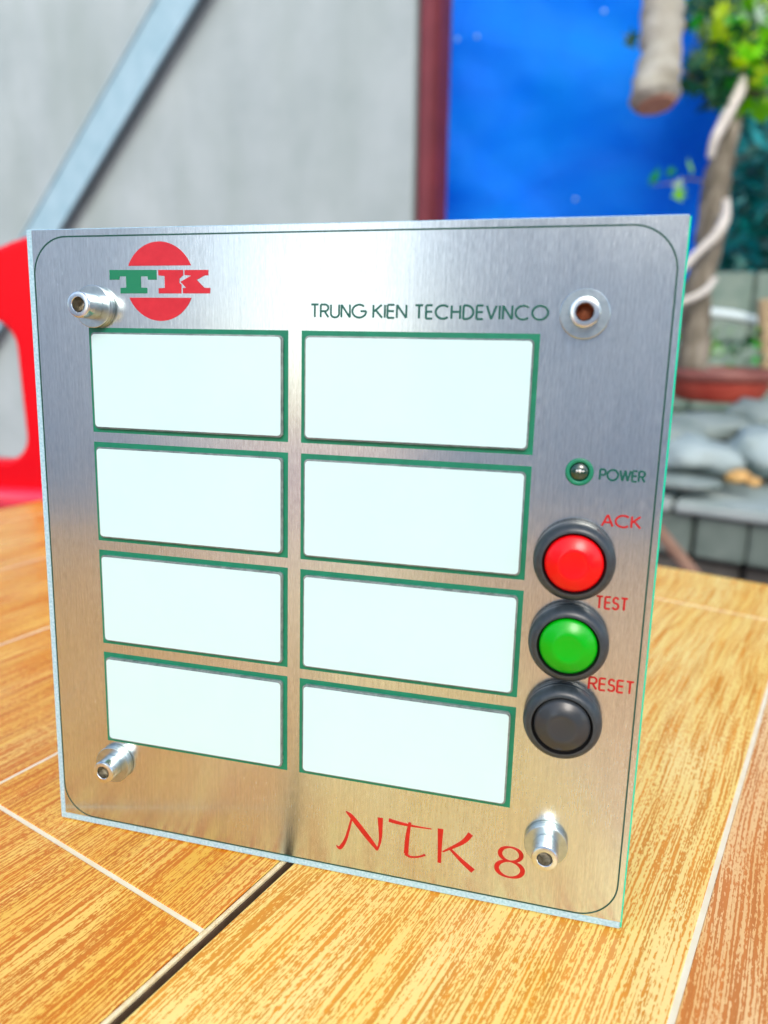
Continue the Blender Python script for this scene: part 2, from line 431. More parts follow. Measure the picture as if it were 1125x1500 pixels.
brush('brush_letter', [([(86.21, 8.15), (87.3, 7.7), (88.89, 10.72), (90.39, 17.02)], [.25, .95, .75, .5]),
      ([(88.75, 18.69), (90.4, 17.35), (94.5, 12.7), (97.68, 9.11)], [.3, 1.15, 1.3, .8]),
      ([(97.58, 8.98), (98.33, 12.61), (98.12, 18.61)], [.4, .75, 1.35])])
brush('brush_letter', [([(100.44, 18.37), (103.31, 18.05), (107.45, 17.9), (111.79, 18.0)], [1.0, .9, .55, .3]),
      ([(106.09, 18.8), (105.55, 14.33), (105.35, 9.6)], [.7, 1.0, 1.1]),
      ([(105.1, 9.6), (106.47, 8.95), (108.53, 9.3), (110.45, 10.3)], [.9, .6, .5, .6])])
brush('brush_letter', [([(114.15, 18.55), (114.15, 13.83), (114.21, 8.81)], [1.35, 1.0, .85]),
      ([(121.9, 18.6), (119.95, 15.84), (114.93, 12.1)], [1.3, 1.05, .4]),
      ([(116.9, 13.28), (119.95, 10.57), (123.0, 8.25)], [.6, 1.05, 1.3])])
ink = Ink()
def oval(cx_, cz_, rx, rz, wmin, wmax, rot=0):
    pts = []; ws = []
    for i in range(36):
        t = 2 * math.pi * i / 36; pts.append(((cx_ + rx * math.cos(t)) * k, (cz_ + rz * math.sin(t)) * k)); ws.append((wmin + (wmax - wmin) * abs(math.cos(t)) ** 1.3) * k)
    ink.stroke(pts, ws, True)
oval(132.15, 14.95, 2.65, 1.95, .5, 1.15); oval(132.1, 10.75, 3.25, 2.25, .5, 1.25)
ink.done('printed_digit', red_paint)
# logo
T_ = [(24.01, 156.45), (37.3, 156.37), (37.3, 154.02), (34.79, 154.03), (34.82, 154.9), (32.80, 154.9), (32.80, 152.11), (34.63, 152.11), (34.58, 150.75), (26.92, 150.74), (26.98, 152.12), (28.74, 152.12), (28.74, 154.92), (26.9, 154.93), (26.77, 154.05), (23.95, 154.06)]
KL = [(37.7, 156.37), (44.62, 156.32), (44.6, 155.02), (43.47, 154.27), (43.44, 153.24), (44.07, 152.83), (44.01, 150.76), (37.67, 150.75), (37.72, 152.04), (39.53, 152.04), (39.55, 154.94), (37.74, 155.05)]
KR = [(44.91, 156.32), (51.37, 156.28), (51.35, 154.99), (50.26, 155.0), (48.12, 153.98), (50.2, 152.07), (51.84, 152.06), (51.73, 150.77), (44.33, 150.76), (44.37, 152.07), (45.4, 152.07), (44.31, 153.03), (43.69, 153.52), (46.93, 155.01), (44.88, 155.09)]
def logo_part(name, pts, m):
    bm = bmesh.new(); prism(bm, mmp(pts), F, F - .00008)
    es = [e for e in bm.edges if all(v_.co.y < F - .00007 for v_ in e.verts)]
    bmesh.ops.bevel(bm, geom=es, offset=.00006, segments=1, affect='EDGES')
    bmesh.ops.triangulate(bm, faces=[f for f in bm.faces if len(f.verts) > 4])
    return link_bm(name, bm, m, panel)
logo_part('logo_letter', T_, mat('logo_green', (.0, .18, .08), .42))
logo_part('logo_letter', KL, logo_red); logo_part('logo_letter', KR, logo_red)
def seg(cx_, cz_, r, zc, up):
    a = math.degrees(math.asin((zc - cz_) / r))
    return arc(cx_, cz_, r, r, a, 180 - a, 36) if up else arc(cx_, cz_, r, r, 180 - a, 360 + a, 36)
logo_part('logo_disc', seg(38.1, 153.6, 9.45, 157.35, True), logo_red)
logo_part('logo_disc', seg(38.1, 153.6, 9.45, 149.75, False), logo_red)
# ---- screws
def screw(x, z, h, inner):
    c = (x * k, z * k); r = empty('screw', (0, 0, 0), parent=panel)
    bm = bmesh.new(); lathe(bm, [(0, .0001), (.0050, .0001), (.0051, .0002), (.0051, .0008), (.0050, .0009), (.0047, .0010), (.0047, .0011)], c); link_bm('spacer', bm, zinc_dull, r, angle=18)
    bm = bmesh.new(); lathe(bm, [(.0022, .0011), (.0051, .0011), (.00525, .0012), (.00525, .0018), (.0051, .0019), (.0022, .0019)], c, 56); link_bm('washer', bm, zinc_dull, r, angle=18)
    bm = bmesh.new(); H = h * k
    # head with hexagonal socket
    segs = 48; prof = [(.0030, .0019), (.00318, .0021), (.00315, H - .00035), (.0030, H - .00008), (.0028, H)]
    lathe(bm, prof + [(.0019, H), (.00178, H - .00015)], c, segs)
    link_bm('screw_head', bm, zinc, r, angle=22)
    bm = bmesh.new(); six = [(c[0] + .00183 * math.cos(math.radians(a)), c[1] + .00183 * math.sin(math.radians(a))) for a in range(15, 375, 60)]
    a_ = [bm.verts.new((p[0], -(H - .0001), p[1])) for p in six]; b_ = [bm.verts.new((c[0] + (p[0] - c[0]) * .92, -(H - .0024), c[1] + (p[1] - c[1]) * .92)) for p in six]
    tip = bm.verts.new((c[0], -(H - .0019), c[1]))
    for i in range(6):
        bm.faces.new((a_[i], a_[(i + 1) % 6], b_[(i + 1) % 6], b_[i])); bm.faces.new((b_[i], b_[(i + 1) % 6], tip))
    link_bm('hex_socket', bm, inner, r)
screw(19.8, 147.4, 7.4, socket_dark); screw(140.3, 146.5, 6.8, rust); screw(140.5, 20.2, 7.3, socket_dark); screw(19.6, 21.2, 6.3, socket_dark)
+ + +
● **The request**:
Make an exact copy of the whole listing, but don't bring over any pictures.

● **Task response**:
Continue the Blender Python script for this scene: part 2, from line 431. More parts follow. Measure the picture as if it were 1125x1500 pixels.
brush('brush_letter', [([(86.21, 8.15), (87.3, 7.7), (88.89, 10.72), (90.39, 17.02)], [.25, .95, .75, .5]),
      ([(88.75, 18.69), (90.4, 17.35), (94.5, 12.7), (97.68, 9.11)], [.3, 1.15, 1.3, .8]),
      ([(97.58, 8.98), (98.33, 12.61), (98.12, 18.61)], [.4, .75, 1.35])])
brush('brush_letter', [([(100.44, 18.37), (103.31, 18.05), (107.45, 17.9), (111.79, 18.0)], [1.0, .9, .55, .3]),
      ([(106.09, 18.8), (105.55, 14.33), (105.35, 9.6)], [.7, 1.0, 1.1]),
      ([(105.1, 9.6), (106.47, 8.95), (108.53, 9.3), (110.45, 10.3)], [.9, .6, .5, .6])])
brush('brush_letter', [([(114.15, 18.55), (114.15, 13.83), (114.21, 8.81)], [1.35, 1.0, .85]),
      ([(121.9, 18.6), (119.95, 15.84), (114.93, 12.1)], [1.3, 1.05, .4]),
      ([(116.9, 13.28), (119.95, 10.57), (123.0, 8.25)], [.6, 1.05, 1.3])])
ink = Ink()
def oval(cx_, cz_, rx, rz, wmin, wmax, rot=0):
    pts = []; ws = []
    for i in range(36):
        t = 2 * math.pi * i / 36; pts.append(((cx_ + rx * math.cos(t)) * k, (cz_ + rz * math.sin(t)) * k)); ws.append((wmin + (wmax - wmin) * abs(math.cos(t)) ** 1.3) * k)
    ink.stroke(pts, ws, True)
oval(132.15, 14.95, 2.65, 1.95, .5, 1.15); oval(132.1, 10.75, 3.25, 2.25, .5, 1.25)
ink.done('printed_digit', red_paint)
# logo
T_ = [(24.01, 156.45), (37.3, 156.37), (37.3, 154.02), (34.79, 154.03), (34.82, 154.9), (32.80, 154.9), (32.80, 152.11), (34.63, 152.11), (34.58, 150.75), (26.92, 150.74), (26.98, 152.12), (28.74, 152.12), (28.74, 154.92), (26.9, 154.93), (26.77, 154.05), (23.95, 154.06)]
KL = [(37.7, 156.37), (44.62, 156.32), (44.6, 155.02), (43.47, 154.27), (43.44, 153.24), (44.07, 152.83), (44.01, 150.76), (37.67, 150.75), (37.72, 152.04), (39.53, 152.04), (39.55, 154.94), (37.74, 155.05)]
KR = [(44.91, 156.32), (51.37, 156.28), (51.35, 154.99), (50.26, 155.0), (48.12, 153.98), (50.2, 152.07), (51.84, 152.06), (51.73, 150.77), (44.33, 150.76), (44.37, 152.07), (45.4, 152.07), (44.31, 153.03), (43.69, 153.52), (46.93, 155.01), (44.88, 155.09)]
def logo_part(name, pts, m):
    bm = bmesh.new(); prism(bm, mmp(pts), F, F - .00008)
    es = [e for e in bm.edges if all(v_.co.y < F - .00007 for v_ in e.verts)]
    bmesh.ops.bevel(bm, geom=es, offset=.00006, segments=1, affect='EDGES')
    bmesh.ops.triangulate(bm, faces=[f for f in bm.faces if len(f.verts) > 4])
    return link_bm(name, bm, m, panel)
logo_part('logo_letter', T_, mat('logo_green', (.0, .18, .08), .42))
logo_part('logo_letter', KL, logo_red); logo_part('logo_letter', KR, logo_red)
def seg(cx_, cz_, r, zc, up):
    a = math.degrees(math.asin((zc - cz_) / r))
    return arc(cx_, cz_, r, r, a, 180 - a, 36) if up else arc(cx_, cz_, r, r, 180 - a, 360 + a, 36)
logo_part('logo_disc', seg(38.1, 153.6, 9.45, 157.35, True), logo_red)
logo_part('logo_disc', seg(38.1, 153.6, 9.45, 149.75, False), logo_red)
# ---- screws
def screw(x, z, h, inner):
    c = (x * k, z * k); r = empty('screw', (0, 0, 0), parent=panel)
    bm = bmesh.new(); lathe(bm, [(0, .0001), (.0050, .0001), (.0051, .0002), (.0051, .0008), (.0050, .0009), (.0047, .0010), (.0047, .0011)], c); link_bm('spacer', bm, zinc_dull, r, angle=18)
    bm = bmesh.new(); lathe(bm, [(.0022, .0011), (.0051, .0011), (.00525, .0012), (.00525, .0018), (.0051, .0019), (.0022, .0019)], c, 56); link_bm('washer', bm, zinc_dull, r, angle=18)
    bm = bmesh.new(); H = h * k
    # head with hexagonal socket
    segs = 48; prof = [(.0030, .0019), (.00318, .0021), (.00315, H - .00035), (.0030, H - .00008), (.0028, H)]
    lathe(bm, prof + [(.0019, H), (.00178, H - .00015)], c, segs)
    link_bm('screw_head', bm, zinc, r, angle=22)
    bm = bmesh.new(); six = [(c[0] + .00183 * math.cos(math.radians(a)), c[1] + .00183 * math.sin(math.radians(a))) for a in range(15, 375, 60)]
    a_ = [bm.verts.new((p[0], -(H - .0001), p[1])) for p in six]; b_ = [bm.verts.new((c[0] + (p[0] - c[0]) * .92, -(H - .0024), c[1] + (p[1] - c[1]) * .92)) for p in six]
    tip = bm.verts.new((c[0], -(H - .0019), c[1]))
    for i in range(6):
        bm.faces.new((a_[i], a_[(i + 1) % 6], b_[(i + 1) % 6], b_[i])); bm.faces.new((b_[i], b_[(i + 1) % 6], tip))
    link_bm('hex_socket', bm, inner, r)
screw(19.8, 147.4, 7.4, socket_dark); screw(140.3, 146.5, 6.8, rust); screw(140.5, 20.2, 7.3, socket_dark); screw(19.6, 21.2, 6.3, socket_dark)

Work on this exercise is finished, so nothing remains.